Q. I have just received a contract offering to option a pilot and bible I've been working on. [Long list of deal terms follows.] Is that a fair deal?
Probably not. Producers write contracts to give themselves loopholes and outs. They lowball their offer a bit. Even if they're honest, they figure you'll want to negotiate, and so they give themselves a little room to negotiate.
If someone is offering you an option deal, it should not be hard to find an agent to negotiate it for you. They'll take 10% of what is likely a small upfront fee with a bigger back end. They will almost certainly boost your deal by at least 10%, so they cost you nothing. In return you get their knowledge of what a fair deal is, and you won't piss off the producer by asking for more than they offered.
Q. I am a 45 year old first-time writer (ridiculous, I know), so I'm willing to take a less than industry standard offer.
Nothing ridiculous about you if you have a property someone wants to option!
But more importantly:
don't negotiate against yourself.

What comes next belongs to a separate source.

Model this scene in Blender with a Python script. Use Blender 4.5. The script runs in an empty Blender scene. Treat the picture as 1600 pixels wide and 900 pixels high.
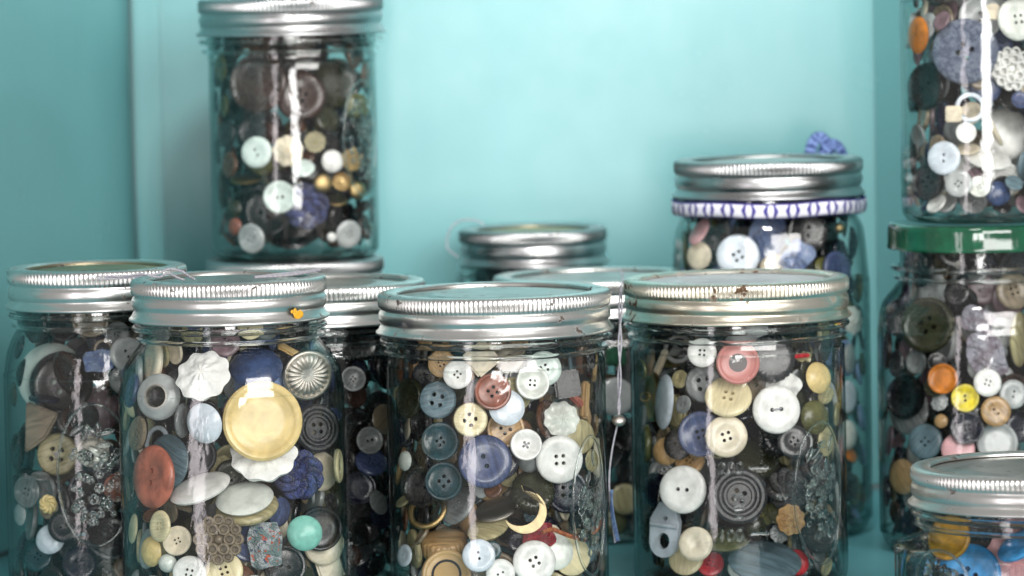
import bpy, bmesh, math, random
import numpy as np
from mathutils import Vector, Matrix

PI = math.pi
SC = bpy.context.scene
COL = SC.collection
rng = random.Random(11)
MM = 0.001

# ------------------------------------------------------------------ camera
F_PX, CX, CY = 7000.0, 800.0, 450.0
PITCH, ROLL = math.radians(4.49), math.radians(1.2)
CAM = np.array([0.0, 0.0, 250.0])                      # millimetres above the shelf
FWD = np.array([0, math.cos(PITCH), -math.sin(PITCH)])
U0 = np.array([0, math.sin(PITCH), math.cos(PITCH)])
R0 = np.array([1.0, 0, 0])
RGT = R0*math.cos(ROLL) - U0*math.sin(ROLL)
UPV = R0*math.sin(ROLL) + U0*math.cos(ROLL)
cd = bpy.data.cameras.new('camera')
cam = bpy.data.objects.new('camera', cd); COL.objects.link(cam)
cam.matrix_world = Matrix(((RGT[0], UPV[0], -FWD[0], 0), (RGT[1], UPV[1], -FWD[1], 0),
                           (RGT[2], UPV[2], -FWD[2], 0.25), (0, 0, 0, 1)))
cd.sensor_width = 36; cd.lens = F_PX/1600*36
cd.clip_start = 0.05; cd.clip_end = 20
cd.dof.use_dof = True; cd.dof.focus_distance = 1.625; cd.dof.aperture_fstop = 14
SC.camera = cam

# ------------------------------------------------------------------ world and lamps (soft window light, plus an added fill for the wall glow)
w = bpy.data.worlds.new('World'); SC.world = w; w.use_nodes = True
bgn = w.node_tree.nodes['Background']
bgn.inputs[0].default_value = (1.0, 0.98, 0.95, 1); bgn.inputs[1].default_value = 0.26

def area(name, loc, aim, sx, sy, power, col, spread=180):
    l = bpy.data.lights.new(name, 'AREA'); l.shape = 'RECTANGLE'; l.size = sx; l.size_y = sy
    l.energy = power; l.color = col; l.spread = math.radians(spread)
    o = bpy.data.objects.new(name, l); COL.objects.link(o)
    o.location = loc
    o.rotation_euler = (Vector(aim) - Vector(loc)).to_track_quat('-Z', 'Y').to_euler()
    return o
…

You want your agent to get you as much money as you can without pissing the producer off. The more he pays, the more he'll value the property and you.
You don't get what you deserve. You get what you negotiate.Where your being a newbie comes in is what you want to struggle for and what you'll give up. Obviously you're not going to be the showrunner. On the other hand you should insist on being on staff and writing as many scripts as they'll let you have. Ask for 25% and settle for 20%. You won't get control but you can insist on involvement. In a TV deal, it costs the producer very little to guarantee you scripts.

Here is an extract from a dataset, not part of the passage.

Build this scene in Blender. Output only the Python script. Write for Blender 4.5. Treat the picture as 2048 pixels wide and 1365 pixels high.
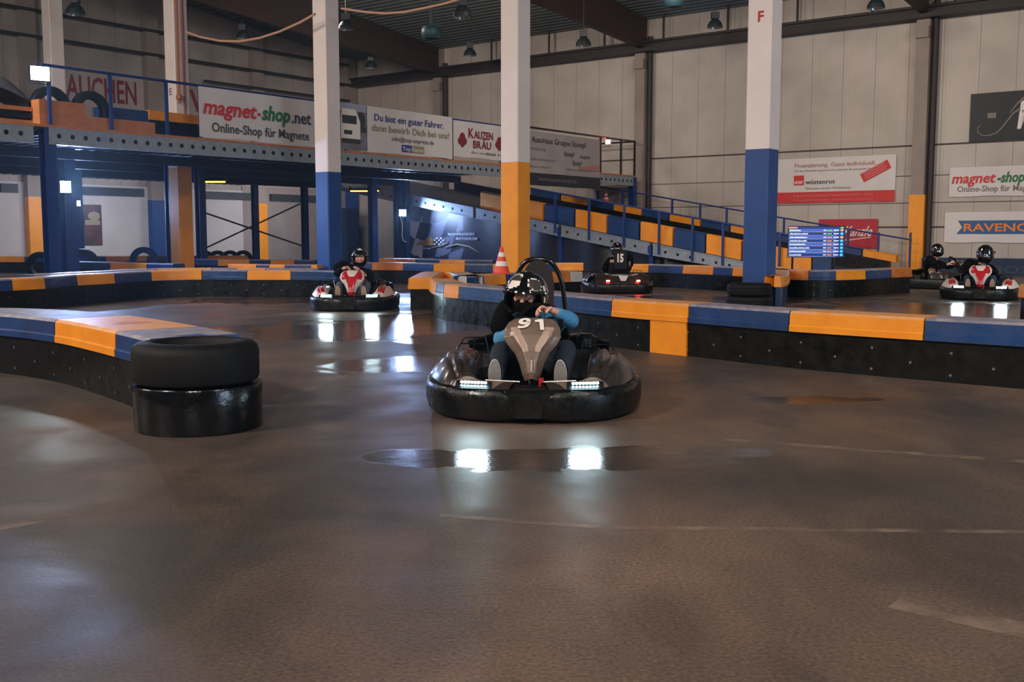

Someone will have to be paid Guild scale for them; and the writing staff can always rewrite you if you suck.
Producer will use Producer’s reasonable best efforts to have Owner engaged as a writer on the Series on terms and conditions as generally prevail in the television industry comparable to those of Owner’s experience as a writer.
This is why you need an agent who knows how to read a contract, or failing that, a lawyer. You want "best efforts," which is a term of art, not "reasonable best efforts" which doesn't mean anything. "Terms and conditions ... comparable to Owner's experience" is useless if you have no experience. You want "Owner shall have the right of first refusal to write the first draft of the series pilot. Owner shall right of first refusal to be hired to write no fewer than 20% of all scripts commissioned during the first season of the Series." That is an enforceable right. The language you've got can easily circumvented. ("We asked the network, and they said no.")
Remember the legal axiom: "a man who is his own lawyer has a fool for a client." Never negotiate on your own behalf if you can avoid it.
This rule is even more important where the people with whom you're negotiating are friends or family. You will either piss them off (don't you understand what a big favor they're doing you???) or seriously undervalue yourself. Or both.
The correlary to this is: don't abandon the negotiations to your agent. Discuss the terms and the language in depth. Ask questions. Insist on what you need to get. Explain what you're willing to give up. Go over the contract yourself. Your agent fronts you, but the decision is yours.
And always be willing to walk away from a deal that doesn't feel right. It's almost impossible to get a fair deal unless you're willing to walk away.